**Set task**
Show every line that has the string "Blender" in it.

Recorded data

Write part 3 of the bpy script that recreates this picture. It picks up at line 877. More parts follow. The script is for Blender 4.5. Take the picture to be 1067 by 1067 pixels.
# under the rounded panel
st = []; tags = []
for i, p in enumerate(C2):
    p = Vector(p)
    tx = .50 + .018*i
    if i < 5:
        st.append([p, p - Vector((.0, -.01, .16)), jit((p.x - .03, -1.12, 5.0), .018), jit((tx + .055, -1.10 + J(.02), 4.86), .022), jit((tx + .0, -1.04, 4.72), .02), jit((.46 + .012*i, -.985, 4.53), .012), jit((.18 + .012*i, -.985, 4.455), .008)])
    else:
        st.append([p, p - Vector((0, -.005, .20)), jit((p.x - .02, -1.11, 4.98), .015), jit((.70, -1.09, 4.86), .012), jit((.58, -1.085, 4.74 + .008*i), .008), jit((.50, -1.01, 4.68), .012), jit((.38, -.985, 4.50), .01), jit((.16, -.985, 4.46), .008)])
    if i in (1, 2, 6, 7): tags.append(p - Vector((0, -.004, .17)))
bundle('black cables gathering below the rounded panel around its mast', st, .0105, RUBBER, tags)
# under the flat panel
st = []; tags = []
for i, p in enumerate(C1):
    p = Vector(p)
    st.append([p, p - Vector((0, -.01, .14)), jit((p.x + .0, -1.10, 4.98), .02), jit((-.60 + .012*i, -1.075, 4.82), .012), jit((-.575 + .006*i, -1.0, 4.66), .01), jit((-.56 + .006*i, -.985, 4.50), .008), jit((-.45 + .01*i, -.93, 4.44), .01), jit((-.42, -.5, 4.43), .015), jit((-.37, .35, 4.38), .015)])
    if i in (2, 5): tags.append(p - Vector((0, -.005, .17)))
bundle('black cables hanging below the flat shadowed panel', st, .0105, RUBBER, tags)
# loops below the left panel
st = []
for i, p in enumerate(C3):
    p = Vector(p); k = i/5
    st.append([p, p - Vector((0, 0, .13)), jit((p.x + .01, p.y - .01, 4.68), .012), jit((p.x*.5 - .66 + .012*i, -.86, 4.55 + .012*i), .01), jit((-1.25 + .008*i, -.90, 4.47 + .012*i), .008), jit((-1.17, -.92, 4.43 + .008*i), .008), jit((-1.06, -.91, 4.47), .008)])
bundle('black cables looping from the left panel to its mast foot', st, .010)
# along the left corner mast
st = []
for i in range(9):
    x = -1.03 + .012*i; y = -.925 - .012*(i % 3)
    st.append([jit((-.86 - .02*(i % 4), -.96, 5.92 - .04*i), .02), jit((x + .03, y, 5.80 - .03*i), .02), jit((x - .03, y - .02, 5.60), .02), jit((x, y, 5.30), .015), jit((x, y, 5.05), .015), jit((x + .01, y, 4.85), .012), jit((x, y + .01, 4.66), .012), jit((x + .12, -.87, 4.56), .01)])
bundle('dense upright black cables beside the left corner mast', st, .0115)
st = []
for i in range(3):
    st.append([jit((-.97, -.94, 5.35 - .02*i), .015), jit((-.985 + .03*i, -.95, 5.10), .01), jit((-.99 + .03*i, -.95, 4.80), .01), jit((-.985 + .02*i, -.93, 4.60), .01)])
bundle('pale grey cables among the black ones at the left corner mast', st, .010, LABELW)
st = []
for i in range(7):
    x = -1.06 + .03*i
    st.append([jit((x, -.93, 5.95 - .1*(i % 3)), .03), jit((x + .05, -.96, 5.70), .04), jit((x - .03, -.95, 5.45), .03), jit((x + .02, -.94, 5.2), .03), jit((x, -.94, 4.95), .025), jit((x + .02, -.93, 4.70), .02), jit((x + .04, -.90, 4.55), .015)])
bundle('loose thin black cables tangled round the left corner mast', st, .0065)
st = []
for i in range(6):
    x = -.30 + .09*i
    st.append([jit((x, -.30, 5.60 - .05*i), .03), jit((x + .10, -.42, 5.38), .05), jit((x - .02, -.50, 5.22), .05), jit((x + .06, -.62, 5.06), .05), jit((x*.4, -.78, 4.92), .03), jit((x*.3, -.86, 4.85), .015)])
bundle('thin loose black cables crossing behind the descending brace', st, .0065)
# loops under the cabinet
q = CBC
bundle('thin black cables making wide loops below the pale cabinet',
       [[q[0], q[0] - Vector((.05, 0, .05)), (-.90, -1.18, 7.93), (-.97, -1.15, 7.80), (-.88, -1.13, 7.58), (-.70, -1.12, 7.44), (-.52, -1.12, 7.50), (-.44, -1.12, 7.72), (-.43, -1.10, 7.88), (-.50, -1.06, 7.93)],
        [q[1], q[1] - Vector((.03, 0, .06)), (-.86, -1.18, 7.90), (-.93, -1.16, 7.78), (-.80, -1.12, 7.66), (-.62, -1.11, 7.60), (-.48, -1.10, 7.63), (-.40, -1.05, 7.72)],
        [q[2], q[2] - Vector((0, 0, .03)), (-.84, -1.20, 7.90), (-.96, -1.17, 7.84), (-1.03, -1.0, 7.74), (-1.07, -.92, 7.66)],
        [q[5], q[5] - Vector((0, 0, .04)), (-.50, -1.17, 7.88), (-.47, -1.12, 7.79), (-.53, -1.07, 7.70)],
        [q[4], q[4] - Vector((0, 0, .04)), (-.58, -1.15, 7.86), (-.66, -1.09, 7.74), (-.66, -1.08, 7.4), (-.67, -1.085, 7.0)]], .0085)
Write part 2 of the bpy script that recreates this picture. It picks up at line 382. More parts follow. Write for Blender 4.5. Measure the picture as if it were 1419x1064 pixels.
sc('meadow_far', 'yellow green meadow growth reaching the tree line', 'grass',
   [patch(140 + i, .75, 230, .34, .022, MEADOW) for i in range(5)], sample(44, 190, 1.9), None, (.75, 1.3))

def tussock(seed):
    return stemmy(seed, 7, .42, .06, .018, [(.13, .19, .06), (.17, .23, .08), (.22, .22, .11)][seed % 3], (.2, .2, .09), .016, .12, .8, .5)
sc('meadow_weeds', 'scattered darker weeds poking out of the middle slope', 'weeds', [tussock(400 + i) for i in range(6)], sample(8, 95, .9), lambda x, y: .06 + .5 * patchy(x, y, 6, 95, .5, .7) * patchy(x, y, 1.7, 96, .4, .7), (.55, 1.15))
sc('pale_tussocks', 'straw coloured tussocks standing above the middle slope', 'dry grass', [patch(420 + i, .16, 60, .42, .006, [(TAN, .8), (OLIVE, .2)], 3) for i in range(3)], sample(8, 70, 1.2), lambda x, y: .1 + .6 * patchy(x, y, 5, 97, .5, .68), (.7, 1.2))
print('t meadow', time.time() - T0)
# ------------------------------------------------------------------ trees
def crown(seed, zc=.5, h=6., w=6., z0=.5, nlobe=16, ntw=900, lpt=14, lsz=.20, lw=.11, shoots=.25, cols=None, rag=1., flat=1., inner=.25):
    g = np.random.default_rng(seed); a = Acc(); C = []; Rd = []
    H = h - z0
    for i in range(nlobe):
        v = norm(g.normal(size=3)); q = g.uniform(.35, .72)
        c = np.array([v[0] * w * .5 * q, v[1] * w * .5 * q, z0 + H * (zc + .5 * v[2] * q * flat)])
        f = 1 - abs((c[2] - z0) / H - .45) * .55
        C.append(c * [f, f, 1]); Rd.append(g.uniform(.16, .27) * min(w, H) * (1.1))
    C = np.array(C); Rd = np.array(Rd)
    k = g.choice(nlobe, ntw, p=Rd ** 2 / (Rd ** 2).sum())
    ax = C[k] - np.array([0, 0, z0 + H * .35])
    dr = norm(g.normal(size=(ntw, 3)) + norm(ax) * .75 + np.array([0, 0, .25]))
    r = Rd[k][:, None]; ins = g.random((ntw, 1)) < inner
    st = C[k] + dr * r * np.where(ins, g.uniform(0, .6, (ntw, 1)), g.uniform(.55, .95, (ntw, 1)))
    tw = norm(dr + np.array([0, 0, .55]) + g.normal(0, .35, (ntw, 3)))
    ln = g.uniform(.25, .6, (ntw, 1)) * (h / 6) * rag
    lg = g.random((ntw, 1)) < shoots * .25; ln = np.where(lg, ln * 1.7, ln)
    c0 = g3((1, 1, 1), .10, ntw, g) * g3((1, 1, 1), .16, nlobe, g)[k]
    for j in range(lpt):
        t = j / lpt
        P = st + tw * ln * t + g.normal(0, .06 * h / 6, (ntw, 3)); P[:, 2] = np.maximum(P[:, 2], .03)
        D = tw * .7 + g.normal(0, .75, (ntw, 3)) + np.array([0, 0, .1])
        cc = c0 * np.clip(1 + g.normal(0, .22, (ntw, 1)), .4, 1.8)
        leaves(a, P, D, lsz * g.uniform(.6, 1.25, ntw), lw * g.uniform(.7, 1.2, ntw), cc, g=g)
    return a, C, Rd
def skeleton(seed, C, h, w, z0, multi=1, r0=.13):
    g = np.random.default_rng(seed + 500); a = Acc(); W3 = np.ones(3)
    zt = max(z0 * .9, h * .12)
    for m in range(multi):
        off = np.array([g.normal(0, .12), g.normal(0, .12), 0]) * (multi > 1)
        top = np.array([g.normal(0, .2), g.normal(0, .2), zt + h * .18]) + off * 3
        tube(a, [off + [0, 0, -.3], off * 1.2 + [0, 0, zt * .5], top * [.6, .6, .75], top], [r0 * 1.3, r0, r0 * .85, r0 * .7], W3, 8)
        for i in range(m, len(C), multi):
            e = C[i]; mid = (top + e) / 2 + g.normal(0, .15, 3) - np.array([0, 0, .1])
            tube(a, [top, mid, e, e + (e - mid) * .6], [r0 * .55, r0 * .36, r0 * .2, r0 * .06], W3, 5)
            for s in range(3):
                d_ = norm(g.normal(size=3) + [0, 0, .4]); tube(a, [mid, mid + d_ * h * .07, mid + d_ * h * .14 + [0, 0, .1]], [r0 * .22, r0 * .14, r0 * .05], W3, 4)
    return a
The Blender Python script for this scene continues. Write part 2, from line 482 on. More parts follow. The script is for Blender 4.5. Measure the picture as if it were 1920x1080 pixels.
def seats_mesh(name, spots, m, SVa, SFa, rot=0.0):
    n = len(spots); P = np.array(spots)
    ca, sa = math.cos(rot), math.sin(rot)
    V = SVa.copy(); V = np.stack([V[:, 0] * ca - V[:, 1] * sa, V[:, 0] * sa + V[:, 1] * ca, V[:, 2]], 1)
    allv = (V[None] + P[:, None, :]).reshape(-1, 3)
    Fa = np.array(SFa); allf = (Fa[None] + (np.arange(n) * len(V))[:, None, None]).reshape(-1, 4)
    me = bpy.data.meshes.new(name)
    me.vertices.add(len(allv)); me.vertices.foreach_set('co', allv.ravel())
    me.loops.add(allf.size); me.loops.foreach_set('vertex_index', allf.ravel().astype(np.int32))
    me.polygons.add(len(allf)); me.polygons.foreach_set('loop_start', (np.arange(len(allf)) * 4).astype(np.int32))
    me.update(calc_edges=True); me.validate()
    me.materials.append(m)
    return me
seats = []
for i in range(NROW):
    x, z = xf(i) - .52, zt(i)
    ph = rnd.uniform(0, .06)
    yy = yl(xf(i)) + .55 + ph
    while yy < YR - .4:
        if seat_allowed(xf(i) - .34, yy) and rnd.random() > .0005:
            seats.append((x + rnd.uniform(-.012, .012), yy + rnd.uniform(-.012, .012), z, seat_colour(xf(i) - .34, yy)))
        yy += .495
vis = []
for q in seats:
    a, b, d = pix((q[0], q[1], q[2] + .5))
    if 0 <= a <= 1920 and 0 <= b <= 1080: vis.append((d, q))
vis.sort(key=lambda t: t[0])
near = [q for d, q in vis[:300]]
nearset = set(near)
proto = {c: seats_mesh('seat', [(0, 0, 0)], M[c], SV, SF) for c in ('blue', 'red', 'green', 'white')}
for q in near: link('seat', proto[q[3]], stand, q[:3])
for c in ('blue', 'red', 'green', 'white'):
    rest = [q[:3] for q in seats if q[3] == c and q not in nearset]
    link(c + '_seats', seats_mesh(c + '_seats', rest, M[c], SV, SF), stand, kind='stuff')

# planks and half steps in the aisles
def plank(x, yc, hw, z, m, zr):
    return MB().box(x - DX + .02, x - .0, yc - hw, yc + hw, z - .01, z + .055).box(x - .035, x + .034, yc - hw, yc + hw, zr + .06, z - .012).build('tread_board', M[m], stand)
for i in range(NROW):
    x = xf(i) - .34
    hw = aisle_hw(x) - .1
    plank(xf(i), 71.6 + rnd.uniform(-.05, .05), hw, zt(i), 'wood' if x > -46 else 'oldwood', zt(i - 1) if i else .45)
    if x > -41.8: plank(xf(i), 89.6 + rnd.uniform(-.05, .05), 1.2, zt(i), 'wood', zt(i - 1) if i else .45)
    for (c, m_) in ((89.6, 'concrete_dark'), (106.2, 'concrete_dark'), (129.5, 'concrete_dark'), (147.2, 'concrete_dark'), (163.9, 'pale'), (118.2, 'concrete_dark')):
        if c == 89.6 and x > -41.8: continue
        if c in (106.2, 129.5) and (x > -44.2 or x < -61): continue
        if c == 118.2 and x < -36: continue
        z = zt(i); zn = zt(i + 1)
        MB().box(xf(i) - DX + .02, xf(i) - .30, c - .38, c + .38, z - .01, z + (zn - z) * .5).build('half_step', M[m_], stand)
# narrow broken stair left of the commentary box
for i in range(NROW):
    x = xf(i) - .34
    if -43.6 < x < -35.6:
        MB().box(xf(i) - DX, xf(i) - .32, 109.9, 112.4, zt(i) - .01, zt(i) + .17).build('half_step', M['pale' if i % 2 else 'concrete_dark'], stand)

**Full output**
Write part 3 of the bpy script that recreates this picture. It picks up at line 877. More parts follow. The script is for Blender 4.5. Take the picture to be 1067 by 1067 pixels.
Write part 2 of the bpy script that recreates this picture. It picks up at line 382. More parts follow. Write for Blender 4.5. Measure the picture as if it were 1419x1064 pixels.
The Blender Python script for this scene continues. Write part 2, from line 482 on. More parts follow. The script is for Blender 4.5. Measure the picture as if it were 1920x1080 pixels.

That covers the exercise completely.